Amerika, AKP genel başkanının S-400 ısrarını sürdürdüğü için Türkiye’yi F-35 programından çıkardığını açıklamıştı.

Dünyanın en gelişmiş savaş uçağı olarak nitelenen F-35’lere aslında Türkiye de ortak.

Uçağın birçok parçasının Türkiye’de üretildiği biliniyor.

Ancak Amerika tek taraflı olarak 20 Mart 2020 itibarıyla Türkiye’den parça alımını kestiğini bildirmişti.

Oysa meğer durum böyle değilmiş.

Amerika F-35’ler için hâlâ bazı parçaları Türkiye’den almaya devam ediyormuş.

Bunu bir düşünce kuruluşunun düzenlediği panelde konuşan savunma sanayi müsteşarından öğrendik.

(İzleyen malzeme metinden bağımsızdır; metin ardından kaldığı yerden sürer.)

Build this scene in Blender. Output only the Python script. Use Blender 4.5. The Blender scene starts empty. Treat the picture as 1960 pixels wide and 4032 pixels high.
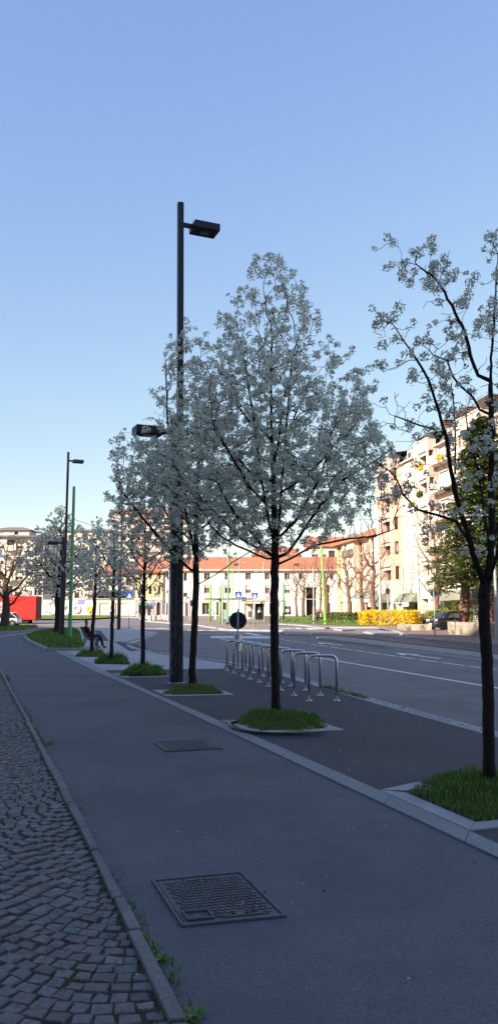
import bpy, bmesh, math, random
import numpy as np
from mathutils import Vector, Matrix
rnd = random.Random(7)
sc = bpy.context.scene
C = sc.collection
R = math.radians

# ---------------------------------------------------------------- camera
F_PX, HY, CZ = 3028.0, 2405.0, 1.55
PITCH = math.atan((HY - 2016) / F_PX)
cam = bpy.data.cameras.new('camera'); co = bpy.data.objects.new('camera', cam); C.objects.link(co)
co.location = (0, 0, CZ); co.rotation_euler = (math.pi / 2 + PITCH, 0, 0)
cam.sensor_fit = 'VERTICAL'; cam.sensor_height = 24.0; cam.lens = 24.0 * F_PX / 4032
cam.clip_start = 0.1; cam.clip_end = 2000
sc.camera = co

def ray(u, v):
    xr, yu = (u - 980) / F_PX, (2016 - v) / F_PX
    return Vector((xr, math.cos(PITCH) - math.sin(PITCH) * yu, math.sin(PITCH) + math.cos(PITCH) * yu))
def gz(y): return 0.67 * min(1, max(0, (y - 80) / 70))
def G(u, v, lvl=0.0):
    """the point of the (gently rising) ground seen at a place of the photo"""
    d = ray(u, v); y = 50.0
    for _ in range(60):
        z = gz(y) + lvl; yn = d.y * (z - CZ) / d.z if d.z < -1e-5 else 150
        y = 0.5 * y + 0.5 * max(1, min(yn, 400))
    return Vector((d.x / d.y * y, y, gz(y) + lvl))
def at(u, v, y):
    d = ray(u, v); return Vector((d.x / d.y * y, y, CZ + d.z / d.y * y))

# ---------------------------------------------------------------- mesh helpers
class MB:
    def __init__(s): s.v = []; s.f = []; s.m = []
    def add(s, vs, fs, m=0):
        n = len(s.v); s.v += [tuple(p) for p in vs]; s.f += [tuple(i + n for i in f) for f in fs]; s.m += [m] * len(fs); return s
    def box(s, c, d, rz=0, m=0, taper=1.0, rx=0, ry=0):
        M = Matrix.Translation(c) @ Matrix.Rotation(rz, 4, 'Z') @ Matrix.Rotation(ry, 4, 'Y') @ Matrix.Rotation(rx, 4, 'X')
        vs = []
        for z in (-1, 1):
            k = taper if z > 0 else 1
            for x, y in ((-1, -1), (1, -1), (1, 1), (-1, 1)): vs.append(M @ Vector((x * d[0] / 2 * k, y * d[1] / 2 * k, z * d[2] / 2)))
        return s.add(vs, [(3, 2, 1, 0), (4, 5, 6, 7), (0, 1, 5, 4), (1, 2, 6, 5), (2, 3, 7, 6), (3, 0, 4, 7)], m)
    def bb(s, x0, x1, y0, y1, z0, z1, m=0): return s.box(((x0 + x1) / 2, (y0 + y1) / 2, (z0 + z1) / 2), (x1 - x0, y1 - y0, z1 - z0), m=m)
    def tube(s, pts, rs, n=8, m=0, cap=True):
        pts = [Vector(p) for p in pts]
        if not hasattr(rs, '__len__'): rs = [rs] * len(pts)
        up = None; rings = []
        for i, p in enumerate(pts):
            t = (pts[min(i + 1, len(pts) - 1)] - pts[max(i - 1, 0)])
            t = t.normalized() if t.length > 1e-9 else Vector((0, 0, 1))
            if up is None: up = t.orthogonal().normalized()
            up = (up - t * up.dot(t)); up = up.normalized() if up.length > 1e-6 else t.orthogonal().normalized()
            w = t.cross(up)
            rings.append([p + (up * math.cos(2 * math.pi * k / n) + w * math.sin(2 * math.pi * k / n)) * rs[i] for k in range(n)])
        vs = [q for r in rings for q in r]; fs = []
        for i in range(len(pts) - 1):
            for k in range(n):
                a, b = i * n + k, i * n + (k + 1) % n; fs.append((a, b, b + n, a + n))
        if cap: fs.append(tuple(range(n))[::-1]); fs.append(tuple(range((len(pts) - 1) * n, len(pts) * n)))
        return s.add(vs, fs, m)
    def cyl(s, p, q, r, n=12, r2=None, m=0): return s.tube([p, q], [r, r if r2 is None else r2], n, m)
    def prism(s, poly, z0, z1, m=0):
        n = len(poly); vs = [(p[0], p[1], z0) for p in poly] + [(p[0], p[1], z1) for p in poly]
        a = sum(poly[i][0] * poly[(i + 1) % n][1] - poly[(i + 1) % n][0] * poly[i][1] for i in range(n))
        fs = [tuple(range(n))[::-1], tuple(range(n, 2 * n))] + [(i, (i + 1) % n, (i + 1) % n + n, i + n) for i in range(n)]
        if a < 0: fs = [f[::-1] for f in fs]
        return s.add(vs, fs, m)
    def disc(s, c, nrm, r, th=.01, n=24, m=0):
        c = Vector(c); nrm = Vector(nrm).normalized(); return s.tube([c - nrm * th / 2, c + nrm * th / 2], r, n, m)
    def build(s, name, mats, parent=None, smooth=False, bevel=0, loc=None):
        me = bpy.data.meshes.new(name); me.from_pydata(s.v, [], s.f)
        if not isinstance(mats, (list, tuple)): mats = [mats]
        for x in mats: me.materials.append(x)
        if len(mats) > 1: me.polygons.foreach_set('material_index', s.m)
        if smooth: me.polygons.foreach_set('use_smooth', [True] * len(me.polygons))
        me.update()
        o = bpy.data.objects.new(name, me); C.objects.link(o)
        if parent: o.parent = parent
        if loc is not None: o.location = loc
        if bevel:
            b = o.modifiers.new('bevel', 'BEVEL'); b.width = bevel; b.segments = 2; b.limit_method = 'ANGLE'
        return o

def tag(o, label=None, cat=None, group=None, kind=None):
    if label: o['label'] = label
    if cat: o['category'] = cat
    if group: o['group'] = group
    if kind: o['kind'] = kind
    return o
def thing(name, label, cat, loc=(0, 0, 0), rz=0, group=None, ry=0):
    o = bpy.data.objects.new(name, None); C.objects.link(o); o.location = loc; o.rotation_euler = (0, ry, rz)
    o.empty_display_size = .3
    return tag(o, label, cat, group)
def kids(o): return [c for c in bpy.data.objects if c.parent == o]
def dup(o, loc, rz, label, scale=None, parent=None):
    c = o.copy(); C.objects.link(c)
    if parent is None:
        c.location = loc; c.rotation_euler = (0, 0, rz); c['label'] = label
        if scale: c.scale = (scale,) * 3
    else: c.parent = parent
    for k in kids(o): dup(k, None, None, None, None, c)
    return c

# ---------------------------------------------------------------- materials
def nodes(name):
    m = bpy.data.materials.new(name); m.use_nodes = True; nt = m.node_tree
    return m, nt, nt.nodes['Principled BSDF']
def N(nt, t, **kw):
    n = nt.nodes.new(t)
    for k, v in kw.items():
        if k in n.inputs: n.inputs[k].default_value = v
        else: setattr(n, k, v)
    return n
def ramp(nt, fac, stops):
    r = nt.nodes.new('ShaderNodeValToRGB'); cr = r.color_ramp
    while len(cr.elements) < len(stops): cr.elements.new(0.5)
    for e, (p, c) in zip(cr.elements, stops): e.position = p; e.color = (*c, 1)
    nt.links.new(fac, r.inputs[0]); return r.outputs[0]
def mix(nt, fac, a, b, bt='MIX'):
    n = nt.nodes.new('ShaderNodeMix'); n.data_type = 'RGBA'; n.blend_type = bt
    for sock, val in ((n.inputs[0], fac), (n.inputs[6], a), (n.inputs[7], b)):
        if hasattr(val, 'is_linked'): nt.links.new(val, sock)
        else: sock.default_value = val if isinstance(val, float) else (*val, 1)
    return n.outputs[2]
def noise(nt, scale, detail=5, rough=.6, coord='Object', vec=None):
    tc = N(nt, 'ShaderNodeTexCoord'); n = N(nt, 'ShaderNodeTexNoise'); n.inputs['Scale'].default_value = scale
    n.inputs['Detail'].default_value = detail; n.inputs['Roughness'].default_value = rough
    nt.links.new(vec or tc.outputs[coord], n.inputs['Vector']); return n.outputs[0]
def mul(c, k): return tuple(min(1, x * k) for x in c)
def mat(name, col, rough=.85, var=.2, scale=3, bump=0., bscale=30, metal=0, fine=None, spec=.3, stain=None):
    m, nt, b = nodes(name)
    c = ramp(nt, noise(nt, scale), [(.3, mul(col, 1 - var)), (.7, mul(col, 1 + var))])
    if fine: c = mix(nt, 1.0, c, ramp(nt, noise(nt, fine, 2), [(.3, (.6,) * 3), (.7, (1.0,) * 3)]), 'MULTIPLY')
    if stain: c = mix(nt, ramp(nt, noise(nt, stain[1], 6, .7), [(stain[2], (0, 0, 0)), (stain[2] + .1, (1, 1, 1))]), c, stain[0])
    nt.links.new(c, b.inputs['Base Color']); b.inputs['Roughness'].default_value = rough; b.inputs['Metallic'].default_value = metal
    b.inputs['Specular IOR Level'].default_value = spec
    if bump:
        bp = N(nt, 'ShaderNodeBump'); bp.inputs['Strength'].default_value = bump; bp.inputs['Distance'].default_value = .02
        nt.links.new(noise(nt, bscale, 6), bp.inputs['Height']); nt.links.new(bp.outputs[0], b.inputs['Normal'])
    return m
def leafmat(name, stops, rough=.6, trans=.25):
    m, nt, b = nodes(name)
    g = N(nt, 'ShaderNodeNewGeometry'); c = ramp(nt, g.outputs['Random Per Island'], stops)
    nt.links.new(c, b.inputs['Base Color']); b.inputs['Roughness'].default_value = rough; b.inputs['Specular IOR Level'].default_value = .2
    if trans:
        t = N(nt, 'ShaderNodeBsdfTranslucent'); nt.links.new(c, t.inputs[0]); ms = N(nt, 'ShaderNodeMixShader'); ms.inputs[0].default_value = trans
        nt.links.new(b.outputs[0], ms.inputs[1]); nt.links.new(t.outputs[0], ms.inputs[2]); nt.links.new(ms.outputs[0], nt.nodes['Material Output'].inputs[0])
    return m

def asphalt(name, col, patch=.25, speck=.5):
    m, nt, b = nodes(name)
    c = ramp(nt, noise(nt, .35, 6), [(.3, mul(col, 1 - patch)), (.7, mul(col, 1 + patch))])
    c = mix(nt, .5, c, ramp(nt, noise(nt, 3.0, 4), [(.3, mul(col, .8)), (.7, mul(col, 1.2))]))
    v = N(nt, 'ShaderNodeTexVoronoi'); v.inputs['Scale'].default_value = 110; tc = N(nt, 'ShaderNodeTexCoord'); nt.links.new(tc.outputs['Object'], v.inputs[0])
    c = mix(nt, speck, c, mix(nt, 1.0, c, ramp(nt, v.outputs['Color'], [(.15, (.45,) * 3), (.85, (1.75,) * 3)]), 'MULTIPLY'))
    c = mix(nt, ramp(nt, noise(nt, .6, 3, .5), [(.45, (0, 0, 0)), (.6, (.55, .55, .55))]), c, mul(col, .78))
    c = mix(nt, ramp(nt, noise(nt, 1.1, 8, .7), [(.62, (0, 0, 0)), (.72, (.5, .5, .5))]), c, mul(col, .6))
    nt.links.new(c, b.inputs['Base Color']); b.inputs['Roughness'].default_value = .8; b.inputs['Specular IOR Level'].default_value = .25
    bp = N(nt, 'ShaderNodeBump'); bp.inputs['Strength'].default_value = .6; bp.inputs['Distance'].default_value = .004
    nt.links.new(v.outputs['Distance'], bp.inputs['Height']); nt.links.new(bp.outputs[0], b.inputs['Normal'])
    return m
A_ROAD = asphalt('road asphalt', (.17, .16, .163), .15, .4)
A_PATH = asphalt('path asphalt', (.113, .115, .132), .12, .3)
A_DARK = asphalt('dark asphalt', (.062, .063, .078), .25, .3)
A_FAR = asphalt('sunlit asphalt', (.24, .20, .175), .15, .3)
GRAN = mat('granite strip', (.30, .31, .33), .8, .12, 1.2, .2, 90, fine=120)
GRAN_L = mat('pale granite', (.42, .42, .44), .8, .15, 2, .2, 90, fine=120)
KERB = mat('kerb stone', (.22, .22, .215), .85, .25, 2.5, .4, 60, fine=80, stain=((.05, .06, .03), 3, .62))
PAINT = mat('road paint', (.78, .78, .78), .6, .1, 6, stain=((.25, .24, .24), 9, .64))
CONC = mat('concrete', (.30, .26, .205), .9, .3, 1.2, .3, 20, stain=((.12, .10, .08), 1.6, .52))
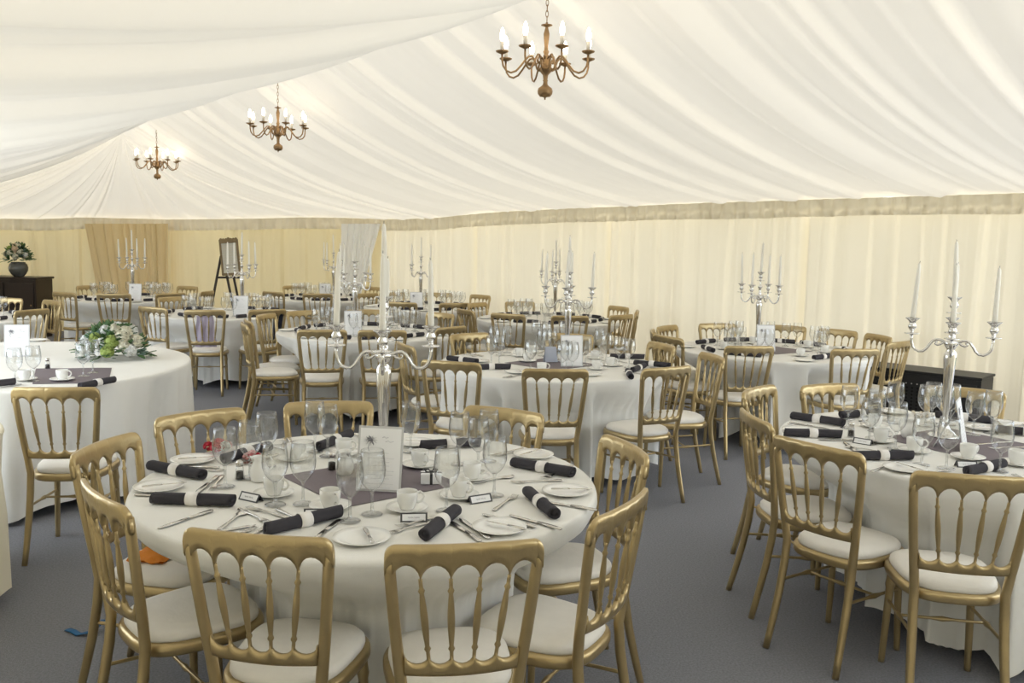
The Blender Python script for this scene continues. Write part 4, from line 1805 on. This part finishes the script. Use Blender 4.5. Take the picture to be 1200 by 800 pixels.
def make_chandelier():
    t = empty('chandelier')
    b = M['brass']
    # z = 0 is the underside of the finial
    MB().lathe([(0, 0), (.005, .001), (.006, .012), (.012, .018), (.036, .022), (.048, .038), (.051, .056), (.046, .074), (.024, .090), (.016, .100), (.014, .118), (.018, .124), (.014, .130), (.018, .160), (.034, .178), (.046, .192), (.046, .204),
                (.030, .214), (.024, .226), (.026, .262), (.018, .276), (.014, .296), (.020, .310), (.014, .322), (.012, .345), (.018, .395), (.020, .425), (.012, .455), (.009, .468), (.036, .478), (.038, .482), (.010, .487), (.006, .500), (0, .502)], 24).obj('body', b, t)
    for k in range(8):
        a = 2 * pi * k / 8 + .18
        up = .05 if k % 2 else 0
        prof = [(.030, .205), (.046, .190), (.062, .200), (.070, .225), (.080, .255), (.098, .275), (.120, .272), (.145, .245), (.175, .205), (.205, .172), (.240, .158), (.272, .168), (.294, .196), (.302, .232), (.303, .272)]
        MB().tube([(r * cos(a), r * sin(a), z) for r, z in prof], .0066, 8).obj('arm', b, t)
        x, y = .303 * cos(a), .303 * sin(a)
        MB().lathe([(.008, .270), (.040, .284), (.043, .290), (.041, .291), (.012, .287), (.012, .296), (0, .296)], 18, (x, y, 0)).obj('drip_pan', b, t)
        MB().lathe([(.0125, .288), (.0125, .352), (0, .353)], 14, (x, y, 0)).obj('candle_sleeve', M['sleeve'], t)
        MB().lathe([(.009, .350), (.013, .362), (.0165, .382), (.0155, .402), (.010, .424), (.004, .438), (0, .441)], 14, (x, y, 0)).obj('bulb', M['bulb'], t)
        # upper scroll
        MB().tube([(r * cos(a + .2), r * sin(a + .2), z) for r, z in [(.024, .262), (.040, .280), (.054, .276), (.060, .255), (.054, .236), (.046, .244)]], .0045, 6).obj('scroll', b, t)
    return t


def chain_mb(L):
    mb = MB()
    n = max(3, int(L / .034))
    for k in range(n):
        z0 = L * k / n - .004
        h = L / n + .010
        pts = []
        for q in range(13):
            a = 2 * pi * q / 12
            w = .0085 * cos(a)
            z = z0 + h / 2 + h / 2 * sin(a)
            pts.append((w, 0, z) if k % 2 else (0, w, z))
        mb.tube(pts, .0024, 5, caps=False, up=(0, 1, 0) if k % 2 else (1, 0, 0))
    return mb


CHD = make_chandelier()
for i, (px, py, y, s, w) in enumerate(((638.5, 117, 6.0, 0., 'largest brass chandelier, hanging high above the centre table'), (326, 178.5, 9.84, 4.8, 'middle one of three brass chandeliers along the ridge'),
                                        (184.5, 211, 13.2, 9.1, 'smallest brass chandelier, farthest along the ridge'))):
    p = deep(px, py, y)
    o = take(CHD, p, .35 * i + (.0 if i else .12))
    w = 'smallest brass chandelier, at the far end of the ridge' if i == 2 else w
    zr = 3.57 - (0, .05, .26)[i]
    chain_mb(zr - p.z - .498).obj('chain', M['brass'], o).location = (0, 0, .498)
    tag(o, w, 'chandelier', 'brass chandeliers')

# ------------------------------------------------------------------ heater, sideboard, vase, easel
hh = .55 - .022
a, b = at(1004, 427, .55), at(1150, 443, .55)
L = (b - a).length
t = empty('tent_heater', (a.x, a.y, 0), atan2(b.y - a.y, b.x - a.x))
MB().box((0, 0, .06), (L, .42, hh), .008).obj('casing', M['black_metal'], t)
mb = MB()
mb.box((-.01, -.01, hh - .001), (L + .01, .43, hh + .022), .004)
mb.obj('top_lid', M['black_metal'], t)
mb = MB()
for r in range(10):
    for c in range(22):
        x, z = .05 + c * (L - .1) / 21, .10 + r * ((hh - .24) / 9)
        mb.add([(x + .011 * cos(q * pi / 3), -.0015, z + .011 * sin(q * pi / 3)) for q in range(6)] + [(x + .011 * cos(q * pi / 3), .001, z + .011 * sin(q * pi / 3)) for q in range(6)],
               [tuple(range(6)), tuple(reversed(range(6, 12)))] + [(q, 6 + q, 6 + (q + 1) % 6, (q + 1) % 6) for q in range(6)], False)
mb.obj('vent_grille', M['black_hole'], t)
mb = MB()
for c in range(12):
    x = L * .2 + c * L * .045
    mb.lathe([(0, 0), (.006, .0005), (.006, .002), (0, .003)], 8, (0, 0, 0))
    k = len(mb.v)
    for q in range(k - 32, k):
        vx, vy, vz = mb.v[q]
        mb.v[q] = (x + vx, -.0005 - vz, hh - .10 + vy)
mb.obj('rivet_trim', M['dot'], t)
mb = MB()
mb.box((L - .26, -.006, hh - .30), (L - .03, .002, hh - .05), .003)
mb.obj('control_panel', M['black_metal'], t)
for x in (.06, L - .06):
    for y in (.06, .36):
        MB().lathe([(.025, 0), (.025, .055), (.02, .062), (0, .062)], 12, (x, y, 0)).obj('foot', M['black_metal'], t)
tag(t, 'low black metal heater with rows of vent holes against the side wall', 'heater')

a = deep(47, 325, 13.6)
sb = empty('sideboard', (a.x - 1.45, a.y - .08, 0))
W, D, Hs = 1.45, .5, a.z
MB().box((0, 0, .08), (W - .03, D, Hs - .035), .006).obj('carcass', M['mahogany'], sb)
MB().box((-.02, -.03, Hs - .035), (W, D + .01, Hs), .008).obj('worktop', M['mahogany'], sb)
MB().box((.02, .02, 0), (W - .05, D - .02, .082), .004).obj('plinth', M['mahogany'], sb)
for k in range(3):
    x0 = .04 + k * .46
    dmb = MB()
    dmb.box((x0, -.018, .13), (x0 + .43, .004, Hs - .09), .005)
    dr = dmb.obj('door', M['mahogany'], sb)
    MB().lathe([(0, 0), (.012, .004), (.014, .012), (.008, .018), (0, .02)], 12).obj('knob', M['brass'], dr)
    kn = C.objects[-1]
    kn.location = (x0 + .39, -.018, Hs * .55)
    kn.rotation_euler = (pi / 2, 0, 0)
tag(sb, 'dark mahogany sideboard against the end wall, carrying a vase of flowers', 'sideboard')
vp = deep(22, 325, 13.75)
va = empty('flower_vase', (vp.x, vp.y, Hs + .0005))
MB().lathe([(0, 0), (.07, 0), (.075, .008), (.10, .03), (.135, .09), (.14, .14), (.125, .19), (.10, .215), (.105, .225), (.098, .225), (.09, .21), (.11, .18), (.12, .13), (.1, .05), (0, .02)], 28).obj('bowl', M['vase'], va)
arrangement(va, .19, .17, .25, [(250, 30, .05, 'cream_bloom'), (280, 45, .055, 'peach_bloom'), (310, 35, .05, 'cream_bloom'), (265, 70, .05, 'peach_bloom'), (220, 50, .05, 'lime'), (300, 75, .05, 'cream_bloom'), (285, 12, .05, 'cream_bloom'), (200, 25, .045, 'cream_bloom'), (335, 20, .045, 'white_bloom'), (90, 60, .05, 'cream_bloom')], 150, 7, .23, 1.1)
tag(va, 'round glazed vase of cream and peach flowers on the dark sideboard', 'vase')

# easel with a framed seating plan
ey = 13.1
foot_l, foot_r, foot_b = deep(249, 358, ey), deep(276, 366, ey - .25), deep(285, 352, ey + .25)
base = at(268, 395, 0)
ec = deep(266, 340, ey)
es = empty('display_easel', (ec.x, ec.y, 0))


def loc(px, py, yy):
    q = deep(px, py, yy)
    return Vector((q.x - ec.x, q.y - ec.y, q.z))


def leg(top, mid):
    dvec = (mid - top)
    k = top.z / (top.z - mid.z)
    return [top, top + dvec * k]


for tp, md in ((loc(259, 300, ey), loc(250, 347, ey - .12)), (loc(261, 300, ey - .02), loc(271, 348, ey - .16)), (loc(268, 295, ey + .12), loc(278, 345, ey + .35))):
    MB().tube(leg(tp, md), .019, 8).obj('leg', M['easel'], es)
MB().tube([loc(255, 325, ey - .10), loc(283, 325, ey - .10)], .016, 8).obj('ledge', M['easel'], es)
tag(es, 'dark wooden easel holding a framed plan before the tan end wall', 'easel')
# framed plan: corners from the photo, leaning back
c0, c1, c2, c3 = deep(262, 323, ey - .16), deep(281, 322, ey - .16), deep(277.5, 281, ey - .02), deep(257.5, 281, ey - .02)
fr = empty('framed_plan', ((c0 + c1) / 2))
o0 = (c0 + c1) / 2
ux = (c1 - c0).normalized()
uz = ((c2 + c3) / 2 - o0)
Hf = uz.length
uz.normalize()
uy = uz.cross(ux).normalized()
Wf = (c1 - c0).length / 2 + .02
mtx = Matrix((ux, uy, uz)).transposed().to_4x4()
sh = Matrix.Identity(4)
full = mtx
MB().box((-Wf + .02, -.004, .02), (Wf - .02, .010, Hf - .02), 0, full).obj('plan_sheet', M['plan'], fr)
mb = MB()
for x0, x1, z0, z1 in ((-Wf, Wf, 0, .035), (-Wf, -Wf + .03, 0, Hf), (Wf - .03, Wf, 0, Hf), (-Wf, Wf, Hf - .05, Hf + .01)):
    mb.box((x0, -.016, z0), (x1, .016, z1), .006, full)
for k in range(7):
    x = lerp(-Wf * .8, Wf * .8, k / 6)
    r = .022 if k in (0, 6) else .03 if k == 3 else .018
    n0 = len(mb.v)
    mb.lathe([(0, -r), (r * .7, -r * .7), (r, 0), (r * .7, r * .7), (0, r)], 10)
    for q in range(n0, len(mb.v)):
        v = Vector(mb.v[q])
        mb.v[q] = tuple(full @ Vector((x + v.x, v.y * .7, Hf + .012 + v.z)))
mb.obj('gilt_frame', M['frame_gilt'], fr)
mb = MB()
rnd = random.Random(3)
for c in range(3):
    for r in range(11):
        x = lerp(-Wf * .62, Wf * .62, c / 2)
        z = Hf * .88 - r * Hf * .072
        w = rnd.uniform(.035, .055)
        mb.tube([full @ Vector((x - w, -.0052, z)), full @ Vector((x + w, -.0052, z))], .004, 4, flat=.4)
mb.obj('lettering', M['pale_ink'], fr)
tag(fr, 'gilt-framed seating plan tilted on the dark easel', 'framed sign')

# ------------------------------------------------------------------ light
w = bpy.data.worlds.new('sky')
SC.world = w
w.use_nodes = True
bg = w.node_tree.nodes['Background']
bg.inputs['Color'].default_value = (.84, .92, 1.0, 1)
bg.inputs['Strength'].default_value = 2.5

sun = bpy.data.lights.new('sun', 'SUN')
sun.energy = 3.2
sun.angle = math.radians(3)
sun.color = (1, .95, .86)
so = bpy.data.objects.new('sun', sun)
C.objects.link(so)
so.rotation_euler = Vector((.25, .76, .52)).to_track_quat('Z', 'Y').to_euler()

# ------------------------------------------------------------------ camera
cam = bpy.data.cameras.new('camera')
cam.sensor_width = 36
cam.lens = FPX / 1200 * 36
cam.clip_start = .05
co = bpy.data.objects.new('camera', cam)
C.objects.link(co)
co.location = (0, 0, EYE)
co.rotation_euler = (Matrix.Rotation(pi / 2 - PITCH, 3, 'X') @ Matrix.Rotation(ROLL, 3, 'Z')).to_euler()
SC.camera = co

SC.view_settings.view_transform = 'Standard'
SC.view_settings.look = 'None'
SC.view_settings.gamma = 1
SC.view_settings.use_curve_mapping = False
SC.view_settings.exposure = .80
SC.cycles.max_bounces = 10
SC.cycles.diffuse_bounces = 5
SC.cycles.glossy_bounces = 4
SC.cycles.transmission_bounces = 6
SC.cycles.transparent_max_bounces = 24
SC.cycles.caustics_reflective = False
SC.cycles.caustics_refractive = False
SC.cycles.use_denoising = True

Panele telekonferans yöntemiyle katılan müsteşar İsmail Demir, F-35’le ilgili parça siparişlerinin devam ettiğini belirterek “Türkiye’ye net mesajlar verildi. Biz alttan alma demeyelim de sadık bir ortak olarak kalacağımızı gösterdik. Program ortaklarının işlerinin durdurulacağı, tarih verilen haller olduğu halde, biz üzerimize düşeni yaparız tavrında olduk. Faydasını görüyoruz. Mart 2020 son tarihti. Geldi geçti, üretim devam ediyor, sipariş devam ediyor” dedi.

İşe bakar mısınız?

Amerika’ya sadık olduğumuzu göstermişiz ve bunun faydasını görüyormuşuz.

Aşağılık duygusu mu yoksa başka bir şey mi ben çözemedim doğrusu.